Tiyatro uzun süre gayrimüslimlerin tekelinde kaldı. Gedikpaşa’da bulunan cambazhanede bir tiyatro kuran Güllü Agop da onlardan biriydi. Şark Tiyatrosu oyuncularından olan Güllü Agop, Abdülhamit döenminde müslümanlığa geçmiş, ismini de ‘Yakup’ olarak değiştirmiştir.
Yalnızca Türkçe oyunlar sergileyecek ilk tiyatroyu hayata geçiren Güllü Agop kendini garanti altına almak ve başkalarına rekabet şansı tanımamak için hükümetten bir de imtiyaz aldı: 10 yıl boyunca başka hiçkimse Türkçe lisan ya da suflör kullanarak oyun sergileyemeyecekti. Ya da o zamanın deyişiyle “tiyatro san’at-ı nefisesi icra edemeyeceklerdi.” Güllü Agop hemen ardından sıkı bir yazar ekibi oluşturarak tercüme ve nakil süretiyle çok sayıda Türkçe oyunlar hazırlamak üzere kolları sıvadı. Bu ekipte Namık Kemal, Şemsettin Sami gibi önemli isimler vardı.
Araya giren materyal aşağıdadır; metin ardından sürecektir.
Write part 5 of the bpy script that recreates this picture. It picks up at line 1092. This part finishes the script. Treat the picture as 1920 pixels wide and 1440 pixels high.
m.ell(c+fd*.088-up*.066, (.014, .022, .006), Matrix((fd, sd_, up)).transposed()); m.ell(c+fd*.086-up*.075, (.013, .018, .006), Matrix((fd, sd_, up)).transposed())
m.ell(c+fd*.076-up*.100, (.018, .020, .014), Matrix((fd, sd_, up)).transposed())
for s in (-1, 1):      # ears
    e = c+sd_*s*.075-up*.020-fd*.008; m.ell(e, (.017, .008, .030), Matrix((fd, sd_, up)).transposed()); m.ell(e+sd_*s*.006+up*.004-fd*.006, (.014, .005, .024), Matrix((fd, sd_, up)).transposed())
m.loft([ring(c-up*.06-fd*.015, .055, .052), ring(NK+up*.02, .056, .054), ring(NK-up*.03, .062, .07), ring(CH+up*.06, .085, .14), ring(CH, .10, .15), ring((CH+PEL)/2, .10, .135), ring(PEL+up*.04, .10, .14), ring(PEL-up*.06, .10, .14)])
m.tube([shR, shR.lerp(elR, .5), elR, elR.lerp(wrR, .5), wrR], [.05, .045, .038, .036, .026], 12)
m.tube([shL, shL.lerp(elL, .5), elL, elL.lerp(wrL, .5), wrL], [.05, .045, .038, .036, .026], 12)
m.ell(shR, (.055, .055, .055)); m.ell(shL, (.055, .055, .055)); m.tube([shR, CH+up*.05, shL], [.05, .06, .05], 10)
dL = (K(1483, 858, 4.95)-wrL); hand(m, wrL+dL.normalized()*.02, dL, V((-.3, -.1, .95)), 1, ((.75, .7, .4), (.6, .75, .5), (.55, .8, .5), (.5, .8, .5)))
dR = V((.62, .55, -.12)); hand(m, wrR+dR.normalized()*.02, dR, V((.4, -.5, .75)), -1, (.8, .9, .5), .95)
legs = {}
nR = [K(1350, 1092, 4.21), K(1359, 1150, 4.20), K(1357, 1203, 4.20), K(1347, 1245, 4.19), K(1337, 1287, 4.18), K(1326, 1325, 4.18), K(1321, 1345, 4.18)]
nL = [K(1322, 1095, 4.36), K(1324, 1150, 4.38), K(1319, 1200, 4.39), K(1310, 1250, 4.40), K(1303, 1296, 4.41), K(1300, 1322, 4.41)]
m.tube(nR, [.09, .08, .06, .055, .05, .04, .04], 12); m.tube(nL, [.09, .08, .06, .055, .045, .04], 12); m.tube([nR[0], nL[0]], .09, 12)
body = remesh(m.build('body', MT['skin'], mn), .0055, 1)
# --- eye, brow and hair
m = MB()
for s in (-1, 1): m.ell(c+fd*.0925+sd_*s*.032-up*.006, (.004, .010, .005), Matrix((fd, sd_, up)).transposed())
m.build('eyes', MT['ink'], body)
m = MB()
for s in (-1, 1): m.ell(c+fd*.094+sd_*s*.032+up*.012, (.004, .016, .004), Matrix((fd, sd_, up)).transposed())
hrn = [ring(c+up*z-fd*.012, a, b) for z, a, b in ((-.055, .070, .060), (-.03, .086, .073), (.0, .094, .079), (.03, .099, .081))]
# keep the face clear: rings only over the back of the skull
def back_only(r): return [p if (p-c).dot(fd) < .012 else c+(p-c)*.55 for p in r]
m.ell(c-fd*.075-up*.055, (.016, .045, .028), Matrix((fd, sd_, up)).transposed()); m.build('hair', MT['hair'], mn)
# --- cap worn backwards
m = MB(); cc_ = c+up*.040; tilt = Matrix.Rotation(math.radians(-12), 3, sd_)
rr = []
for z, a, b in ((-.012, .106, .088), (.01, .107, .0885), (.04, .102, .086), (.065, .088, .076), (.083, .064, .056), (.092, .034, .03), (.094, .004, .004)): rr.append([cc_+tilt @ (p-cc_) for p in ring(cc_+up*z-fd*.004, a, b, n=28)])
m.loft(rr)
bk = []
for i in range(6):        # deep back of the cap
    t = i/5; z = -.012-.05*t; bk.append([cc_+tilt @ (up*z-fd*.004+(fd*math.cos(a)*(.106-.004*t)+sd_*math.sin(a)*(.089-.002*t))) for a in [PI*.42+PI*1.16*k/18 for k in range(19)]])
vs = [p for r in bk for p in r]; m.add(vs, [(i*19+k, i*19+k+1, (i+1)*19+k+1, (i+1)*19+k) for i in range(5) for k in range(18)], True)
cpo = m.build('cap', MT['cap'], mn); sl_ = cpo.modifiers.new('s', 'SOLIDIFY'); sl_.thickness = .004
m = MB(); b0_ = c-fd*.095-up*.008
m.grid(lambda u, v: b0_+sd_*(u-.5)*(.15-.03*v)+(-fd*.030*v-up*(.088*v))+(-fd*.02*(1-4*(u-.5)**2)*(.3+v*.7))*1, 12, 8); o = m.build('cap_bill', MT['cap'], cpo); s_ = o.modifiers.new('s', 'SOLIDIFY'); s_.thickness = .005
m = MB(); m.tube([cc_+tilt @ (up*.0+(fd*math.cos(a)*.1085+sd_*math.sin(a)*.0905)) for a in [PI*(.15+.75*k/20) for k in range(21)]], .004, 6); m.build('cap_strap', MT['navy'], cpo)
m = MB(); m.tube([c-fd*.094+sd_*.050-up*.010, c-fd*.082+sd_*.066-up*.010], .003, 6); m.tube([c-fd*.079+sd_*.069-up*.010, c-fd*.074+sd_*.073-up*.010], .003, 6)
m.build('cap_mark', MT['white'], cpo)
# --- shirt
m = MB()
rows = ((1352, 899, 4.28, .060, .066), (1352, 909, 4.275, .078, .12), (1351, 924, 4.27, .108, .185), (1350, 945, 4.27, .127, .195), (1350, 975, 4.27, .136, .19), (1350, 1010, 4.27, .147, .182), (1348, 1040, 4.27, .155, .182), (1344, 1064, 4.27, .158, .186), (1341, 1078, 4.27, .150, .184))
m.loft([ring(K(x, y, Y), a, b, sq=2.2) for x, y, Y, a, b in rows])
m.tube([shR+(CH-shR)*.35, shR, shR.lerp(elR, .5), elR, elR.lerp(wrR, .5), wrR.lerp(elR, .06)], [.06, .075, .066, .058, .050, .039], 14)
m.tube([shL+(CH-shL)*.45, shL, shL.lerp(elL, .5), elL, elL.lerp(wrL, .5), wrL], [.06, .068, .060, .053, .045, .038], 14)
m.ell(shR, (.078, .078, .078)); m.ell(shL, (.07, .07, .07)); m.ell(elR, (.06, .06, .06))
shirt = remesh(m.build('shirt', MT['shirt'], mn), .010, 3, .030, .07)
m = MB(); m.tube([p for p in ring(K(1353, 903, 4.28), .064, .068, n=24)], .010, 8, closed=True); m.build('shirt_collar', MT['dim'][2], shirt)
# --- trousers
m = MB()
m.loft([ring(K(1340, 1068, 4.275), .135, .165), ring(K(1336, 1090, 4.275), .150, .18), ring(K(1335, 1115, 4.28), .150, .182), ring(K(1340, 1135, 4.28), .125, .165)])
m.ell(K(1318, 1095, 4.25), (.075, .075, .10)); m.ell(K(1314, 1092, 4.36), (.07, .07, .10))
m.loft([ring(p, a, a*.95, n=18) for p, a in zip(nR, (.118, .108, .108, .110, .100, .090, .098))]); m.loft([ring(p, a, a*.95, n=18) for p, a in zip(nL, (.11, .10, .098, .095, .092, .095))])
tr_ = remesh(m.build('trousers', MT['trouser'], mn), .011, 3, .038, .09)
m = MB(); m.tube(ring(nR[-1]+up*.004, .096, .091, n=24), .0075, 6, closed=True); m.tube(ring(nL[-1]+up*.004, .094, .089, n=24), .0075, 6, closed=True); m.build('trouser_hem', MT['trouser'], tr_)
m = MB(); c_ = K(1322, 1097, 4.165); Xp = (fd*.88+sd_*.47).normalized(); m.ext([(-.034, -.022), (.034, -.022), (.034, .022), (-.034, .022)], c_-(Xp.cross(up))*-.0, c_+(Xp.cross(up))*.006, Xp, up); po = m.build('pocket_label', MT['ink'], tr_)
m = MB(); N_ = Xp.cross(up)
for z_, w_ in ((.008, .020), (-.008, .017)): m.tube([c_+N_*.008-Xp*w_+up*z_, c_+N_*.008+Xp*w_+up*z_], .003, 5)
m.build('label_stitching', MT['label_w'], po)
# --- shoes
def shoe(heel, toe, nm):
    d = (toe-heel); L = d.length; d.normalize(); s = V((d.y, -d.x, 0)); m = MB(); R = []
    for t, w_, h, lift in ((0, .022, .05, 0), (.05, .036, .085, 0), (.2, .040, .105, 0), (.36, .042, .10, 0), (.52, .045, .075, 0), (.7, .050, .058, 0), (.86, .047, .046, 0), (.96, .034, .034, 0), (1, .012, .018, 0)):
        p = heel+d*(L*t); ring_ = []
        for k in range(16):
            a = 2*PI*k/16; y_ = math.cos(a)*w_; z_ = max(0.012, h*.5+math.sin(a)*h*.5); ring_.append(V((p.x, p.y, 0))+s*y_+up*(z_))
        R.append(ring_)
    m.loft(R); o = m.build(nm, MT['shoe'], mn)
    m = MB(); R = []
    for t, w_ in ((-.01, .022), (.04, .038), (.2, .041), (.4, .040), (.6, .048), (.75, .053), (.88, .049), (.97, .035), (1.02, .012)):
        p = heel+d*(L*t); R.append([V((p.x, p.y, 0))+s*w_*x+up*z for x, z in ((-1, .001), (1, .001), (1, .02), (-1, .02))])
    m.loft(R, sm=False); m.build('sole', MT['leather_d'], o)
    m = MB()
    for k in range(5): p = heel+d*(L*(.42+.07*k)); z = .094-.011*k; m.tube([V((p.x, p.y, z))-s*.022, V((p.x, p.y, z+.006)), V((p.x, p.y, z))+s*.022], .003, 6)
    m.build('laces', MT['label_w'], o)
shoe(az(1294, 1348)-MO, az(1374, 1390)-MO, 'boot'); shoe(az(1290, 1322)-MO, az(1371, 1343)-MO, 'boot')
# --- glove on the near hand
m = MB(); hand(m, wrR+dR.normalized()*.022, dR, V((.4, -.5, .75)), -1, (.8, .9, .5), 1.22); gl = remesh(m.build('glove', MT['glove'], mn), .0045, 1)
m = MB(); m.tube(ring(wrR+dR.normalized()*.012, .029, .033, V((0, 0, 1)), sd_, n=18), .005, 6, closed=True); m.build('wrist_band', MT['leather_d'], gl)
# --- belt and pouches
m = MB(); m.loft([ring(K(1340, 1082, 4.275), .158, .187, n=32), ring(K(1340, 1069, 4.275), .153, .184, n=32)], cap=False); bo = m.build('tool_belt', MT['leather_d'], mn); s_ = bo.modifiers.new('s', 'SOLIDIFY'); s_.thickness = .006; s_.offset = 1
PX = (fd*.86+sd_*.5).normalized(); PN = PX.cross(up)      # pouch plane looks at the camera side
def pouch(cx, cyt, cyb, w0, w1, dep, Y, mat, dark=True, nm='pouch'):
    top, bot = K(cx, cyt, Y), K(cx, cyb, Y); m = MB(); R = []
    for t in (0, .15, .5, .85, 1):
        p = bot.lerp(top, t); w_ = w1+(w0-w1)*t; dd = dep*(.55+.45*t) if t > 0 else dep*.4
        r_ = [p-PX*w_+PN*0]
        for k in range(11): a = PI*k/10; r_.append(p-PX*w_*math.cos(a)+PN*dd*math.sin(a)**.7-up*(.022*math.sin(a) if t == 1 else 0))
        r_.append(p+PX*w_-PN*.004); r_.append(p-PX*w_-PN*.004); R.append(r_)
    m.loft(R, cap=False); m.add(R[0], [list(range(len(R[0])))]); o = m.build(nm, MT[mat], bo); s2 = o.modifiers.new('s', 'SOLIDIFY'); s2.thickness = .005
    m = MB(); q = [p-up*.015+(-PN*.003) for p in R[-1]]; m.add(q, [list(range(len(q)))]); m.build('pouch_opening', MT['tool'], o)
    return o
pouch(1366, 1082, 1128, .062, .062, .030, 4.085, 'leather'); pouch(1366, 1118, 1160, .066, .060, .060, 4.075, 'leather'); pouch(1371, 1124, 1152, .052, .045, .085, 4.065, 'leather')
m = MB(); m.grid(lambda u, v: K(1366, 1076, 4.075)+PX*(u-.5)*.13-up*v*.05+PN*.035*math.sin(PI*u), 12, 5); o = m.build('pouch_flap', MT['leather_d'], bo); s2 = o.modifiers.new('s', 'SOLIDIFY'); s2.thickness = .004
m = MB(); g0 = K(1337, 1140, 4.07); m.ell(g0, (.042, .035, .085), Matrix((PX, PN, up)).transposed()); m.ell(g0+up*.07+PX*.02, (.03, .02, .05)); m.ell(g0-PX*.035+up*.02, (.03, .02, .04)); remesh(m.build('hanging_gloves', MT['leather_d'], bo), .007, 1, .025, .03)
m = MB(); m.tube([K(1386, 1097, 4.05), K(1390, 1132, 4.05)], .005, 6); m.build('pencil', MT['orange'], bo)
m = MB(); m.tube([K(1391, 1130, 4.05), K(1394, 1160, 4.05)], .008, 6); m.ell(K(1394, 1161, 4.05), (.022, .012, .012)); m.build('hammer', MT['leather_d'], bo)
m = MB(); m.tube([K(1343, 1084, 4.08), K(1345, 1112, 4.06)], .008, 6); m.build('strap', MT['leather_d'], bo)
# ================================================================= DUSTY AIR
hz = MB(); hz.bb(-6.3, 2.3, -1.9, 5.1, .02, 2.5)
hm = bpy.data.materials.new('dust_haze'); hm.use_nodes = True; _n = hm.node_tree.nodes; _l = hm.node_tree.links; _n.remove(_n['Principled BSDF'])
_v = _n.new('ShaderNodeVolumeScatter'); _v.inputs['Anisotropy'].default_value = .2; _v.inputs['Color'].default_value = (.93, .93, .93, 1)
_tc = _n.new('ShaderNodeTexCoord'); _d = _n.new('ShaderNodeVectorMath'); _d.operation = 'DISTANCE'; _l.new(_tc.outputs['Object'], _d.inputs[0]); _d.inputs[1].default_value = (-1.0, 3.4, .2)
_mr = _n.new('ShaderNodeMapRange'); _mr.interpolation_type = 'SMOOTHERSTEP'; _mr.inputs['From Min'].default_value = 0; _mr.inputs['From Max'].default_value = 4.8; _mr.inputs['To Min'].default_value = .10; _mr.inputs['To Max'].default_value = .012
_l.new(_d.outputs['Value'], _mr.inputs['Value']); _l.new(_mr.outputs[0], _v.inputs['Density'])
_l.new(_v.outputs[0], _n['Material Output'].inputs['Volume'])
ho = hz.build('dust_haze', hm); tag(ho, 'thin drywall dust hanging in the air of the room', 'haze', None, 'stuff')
Kendi tiyatro grubunu kurup öne çıkan ilk Türk müteşebbis yıllarca sahne tozu yutmuş bir aktör olan Ahmet Fehim Bey’di. Türk kadınının çarşaflı, peçeli vaziyette dahi erkek seyirciler arasına oturmak hakkından mahrum olduğu o dönemde bir Türk kadınını sahneye kanto ve rol yapmaya çıkmasına vesile olan da oydu aynı zamanda. İstanbullu bir kazaskerin kızı olan Seniyye Hanım tuluatçı olan kocasının da teşvikiyle çıkmıştı sahneye. Mevzuata aykırı olduğu için Amelya takma adını kullanıyor, gayrimüslimmiş gibi yapıyordu Seniyye Hanım. Bu çifte oyun Ankara’daki bir turmeye kadar sürecekti. Burada Vali Abidin Paşa’nın haremine sırrını ifşa eden Seniyye Hanım derhal kocasıyla birlikte tiyatrodan uzaklaştırılacaktı.